What you should do => Take the data below and copy exactly the lines starting at the one with "Keep writing the" and finishing at the one with "for x, y in", both included.

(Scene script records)

+-------+

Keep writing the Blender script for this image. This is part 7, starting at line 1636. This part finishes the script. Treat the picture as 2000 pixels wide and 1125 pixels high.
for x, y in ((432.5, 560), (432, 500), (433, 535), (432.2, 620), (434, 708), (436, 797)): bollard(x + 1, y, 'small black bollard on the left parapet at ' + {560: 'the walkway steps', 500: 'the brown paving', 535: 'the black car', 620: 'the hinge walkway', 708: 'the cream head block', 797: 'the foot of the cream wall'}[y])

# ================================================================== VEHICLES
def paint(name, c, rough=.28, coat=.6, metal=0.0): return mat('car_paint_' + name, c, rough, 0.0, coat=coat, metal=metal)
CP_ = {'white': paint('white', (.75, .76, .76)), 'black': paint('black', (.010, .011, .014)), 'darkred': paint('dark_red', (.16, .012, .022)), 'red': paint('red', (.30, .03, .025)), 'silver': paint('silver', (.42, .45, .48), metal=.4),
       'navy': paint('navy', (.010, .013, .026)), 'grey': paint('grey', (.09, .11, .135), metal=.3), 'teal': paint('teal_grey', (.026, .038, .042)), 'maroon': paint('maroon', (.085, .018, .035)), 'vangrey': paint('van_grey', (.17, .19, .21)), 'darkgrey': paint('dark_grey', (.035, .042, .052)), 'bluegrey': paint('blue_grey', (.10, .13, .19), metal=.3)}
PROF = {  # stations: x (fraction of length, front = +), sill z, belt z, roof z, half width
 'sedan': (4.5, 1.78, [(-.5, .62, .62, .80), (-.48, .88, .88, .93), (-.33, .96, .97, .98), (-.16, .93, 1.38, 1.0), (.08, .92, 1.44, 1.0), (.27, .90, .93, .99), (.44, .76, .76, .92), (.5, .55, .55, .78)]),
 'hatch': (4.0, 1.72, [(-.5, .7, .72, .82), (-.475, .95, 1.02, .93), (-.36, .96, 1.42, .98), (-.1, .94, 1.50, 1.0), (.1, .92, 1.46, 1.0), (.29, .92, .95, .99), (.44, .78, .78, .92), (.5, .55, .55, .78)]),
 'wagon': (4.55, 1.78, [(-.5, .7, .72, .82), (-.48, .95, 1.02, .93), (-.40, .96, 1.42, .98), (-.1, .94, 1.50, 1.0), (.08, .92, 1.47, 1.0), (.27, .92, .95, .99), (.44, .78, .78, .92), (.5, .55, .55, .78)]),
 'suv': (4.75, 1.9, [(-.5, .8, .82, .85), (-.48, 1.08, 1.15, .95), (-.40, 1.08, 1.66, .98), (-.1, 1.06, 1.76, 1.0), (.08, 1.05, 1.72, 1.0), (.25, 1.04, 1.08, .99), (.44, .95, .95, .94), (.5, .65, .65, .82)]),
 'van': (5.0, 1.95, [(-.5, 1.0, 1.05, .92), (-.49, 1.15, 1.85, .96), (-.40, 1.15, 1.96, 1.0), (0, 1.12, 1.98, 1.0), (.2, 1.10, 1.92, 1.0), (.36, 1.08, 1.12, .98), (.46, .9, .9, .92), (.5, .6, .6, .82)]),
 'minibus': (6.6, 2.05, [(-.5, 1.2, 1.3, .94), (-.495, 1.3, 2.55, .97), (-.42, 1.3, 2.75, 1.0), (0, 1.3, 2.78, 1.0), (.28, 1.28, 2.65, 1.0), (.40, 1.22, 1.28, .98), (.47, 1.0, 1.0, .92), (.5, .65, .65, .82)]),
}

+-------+

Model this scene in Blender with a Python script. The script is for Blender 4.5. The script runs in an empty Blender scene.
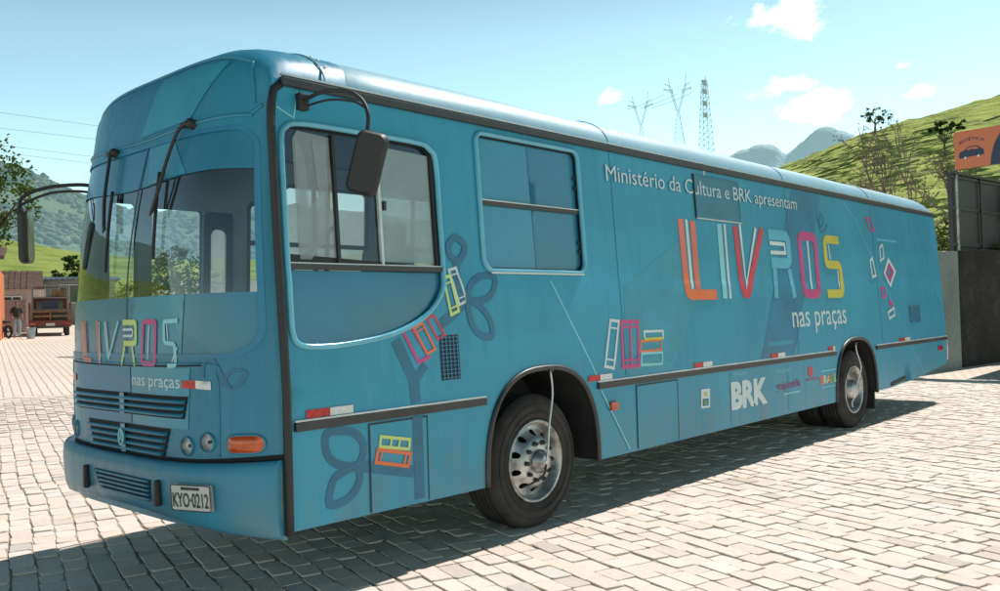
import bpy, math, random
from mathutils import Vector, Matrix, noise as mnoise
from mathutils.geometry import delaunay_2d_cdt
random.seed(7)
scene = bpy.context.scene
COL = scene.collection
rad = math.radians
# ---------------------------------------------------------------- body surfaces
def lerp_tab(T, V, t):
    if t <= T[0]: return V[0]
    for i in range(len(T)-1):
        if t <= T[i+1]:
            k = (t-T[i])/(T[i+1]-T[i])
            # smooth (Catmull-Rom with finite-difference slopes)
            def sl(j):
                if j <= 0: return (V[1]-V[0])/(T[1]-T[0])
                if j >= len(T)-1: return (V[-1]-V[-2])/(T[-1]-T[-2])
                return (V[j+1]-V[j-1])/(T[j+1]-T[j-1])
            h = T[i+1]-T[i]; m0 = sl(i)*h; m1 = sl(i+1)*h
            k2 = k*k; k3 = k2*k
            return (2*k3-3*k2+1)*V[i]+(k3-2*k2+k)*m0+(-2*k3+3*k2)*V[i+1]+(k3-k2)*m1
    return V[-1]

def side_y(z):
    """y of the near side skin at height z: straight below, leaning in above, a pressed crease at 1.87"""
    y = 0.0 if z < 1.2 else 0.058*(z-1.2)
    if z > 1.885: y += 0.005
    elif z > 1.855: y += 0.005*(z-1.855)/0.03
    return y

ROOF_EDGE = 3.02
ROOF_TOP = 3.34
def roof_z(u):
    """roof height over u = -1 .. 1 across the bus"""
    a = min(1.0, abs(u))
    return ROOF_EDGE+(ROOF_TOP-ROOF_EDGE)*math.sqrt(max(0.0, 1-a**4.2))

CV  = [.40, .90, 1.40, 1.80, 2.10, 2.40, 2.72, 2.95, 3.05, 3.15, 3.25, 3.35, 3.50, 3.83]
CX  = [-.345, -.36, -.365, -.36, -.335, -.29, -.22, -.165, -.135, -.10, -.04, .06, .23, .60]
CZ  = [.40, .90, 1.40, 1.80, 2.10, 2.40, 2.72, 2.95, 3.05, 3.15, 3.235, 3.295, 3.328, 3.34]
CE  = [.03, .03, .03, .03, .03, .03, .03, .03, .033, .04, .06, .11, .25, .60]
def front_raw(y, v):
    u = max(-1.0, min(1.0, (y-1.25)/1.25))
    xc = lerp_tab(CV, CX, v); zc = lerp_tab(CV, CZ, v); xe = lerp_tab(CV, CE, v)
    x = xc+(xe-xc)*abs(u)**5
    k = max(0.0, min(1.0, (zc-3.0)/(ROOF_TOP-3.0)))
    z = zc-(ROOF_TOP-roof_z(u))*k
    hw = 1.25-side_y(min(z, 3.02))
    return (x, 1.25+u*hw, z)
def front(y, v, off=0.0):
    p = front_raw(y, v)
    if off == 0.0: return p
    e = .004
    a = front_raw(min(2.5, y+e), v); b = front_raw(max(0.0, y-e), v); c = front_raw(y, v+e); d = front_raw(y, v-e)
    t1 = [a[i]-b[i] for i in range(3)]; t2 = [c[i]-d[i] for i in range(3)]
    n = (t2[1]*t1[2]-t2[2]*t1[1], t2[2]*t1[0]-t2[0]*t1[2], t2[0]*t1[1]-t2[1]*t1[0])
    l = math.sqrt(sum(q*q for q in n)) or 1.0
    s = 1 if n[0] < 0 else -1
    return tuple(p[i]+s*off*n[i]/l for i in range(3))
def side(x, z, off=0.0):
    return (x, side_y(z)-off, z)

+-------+

Written solution =>
Keep writing the Blender script for this image. This is part 7, starting at line 1636. This part finishes the script. Treat the picture as 2000 pixels wide and 1125 pixels high.
for x, y in ((432.5, 560), (432, 500), (433, 535), (432.2, 620), (434, 708), (436, 797)): bollard(x + 1, y, 'small black bollard on the left parapet at ' + {560: 'the walkway steps', 500: 'the brown paving', 535: 'the black car', 620: 'the hinge walkway', 708: 'the cream head block', 797: 'the foot of the cream wall'}[y])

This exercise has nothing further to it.